What feminism does not fight for, however, is the dis-empowerment or disenfranchisement of men. It does not theorize men as inferior to women or work toward their eventual subjugation; rather, it advocates for the disintegration of the barriers to equality between sexes such that men and women can mutually thrive in harmony
To be sure, these objectives are, in fact, radically progressive. Feminism’s unabashed pursuit of equality is transformational, in the same respect that the civil rights movement or the push for universal access to education in the Middle East is transformational. Each movement sought – and seeks – to systematically dismantle the institutionalized means of oppression of one population and establish the foundation for universal equality.

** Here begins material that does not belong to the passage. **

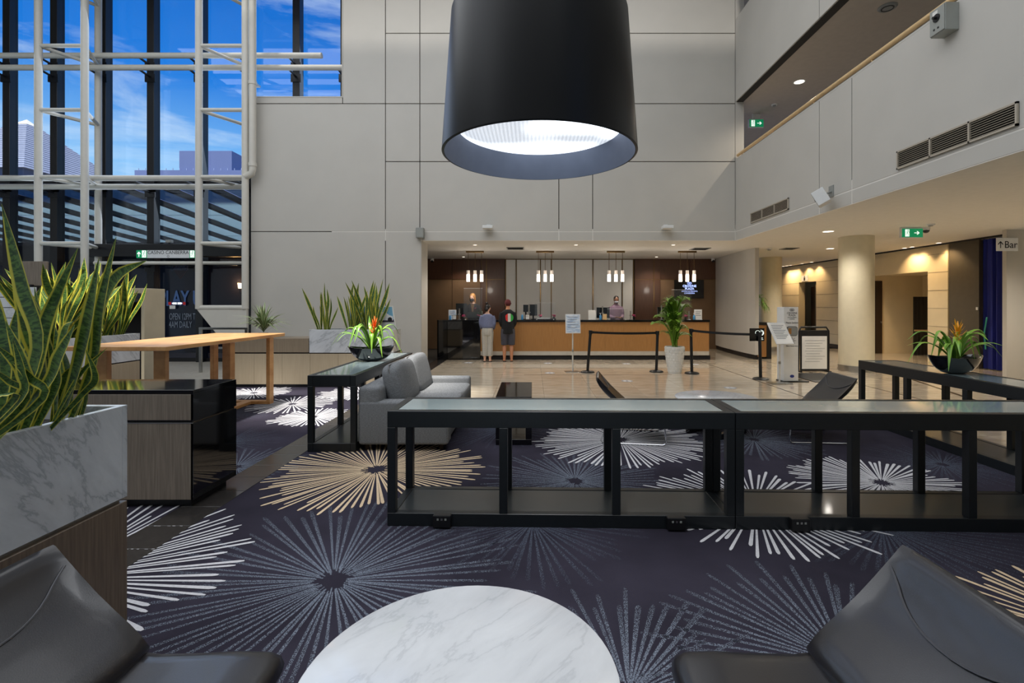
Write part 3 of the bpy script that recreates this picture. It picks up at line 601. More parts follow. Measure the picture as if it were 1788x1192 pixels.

However, when any opponent of the movement labels a feminist an ‘extremist,’ this egalitarian vision isn’t what they want you to imagine. In today’s society, the word extremist holds a violent and destructive connotation via its use as a substitute for the oft-used labels ‘terrorist’ and ‘Muslim extremist’ in reference to Islamic fundamentalism. The result, then, is fear of a movement that seeks to empower.
All of this is to say the following: If one is still inclined to oppose feminism, then that is their decision, a decision anyone is free to make, but make that decision after having thoroughly educating yourself on what feminism is rather than combating the illusions of feminism spawned by mislabeling and one’s own mis-perceptions.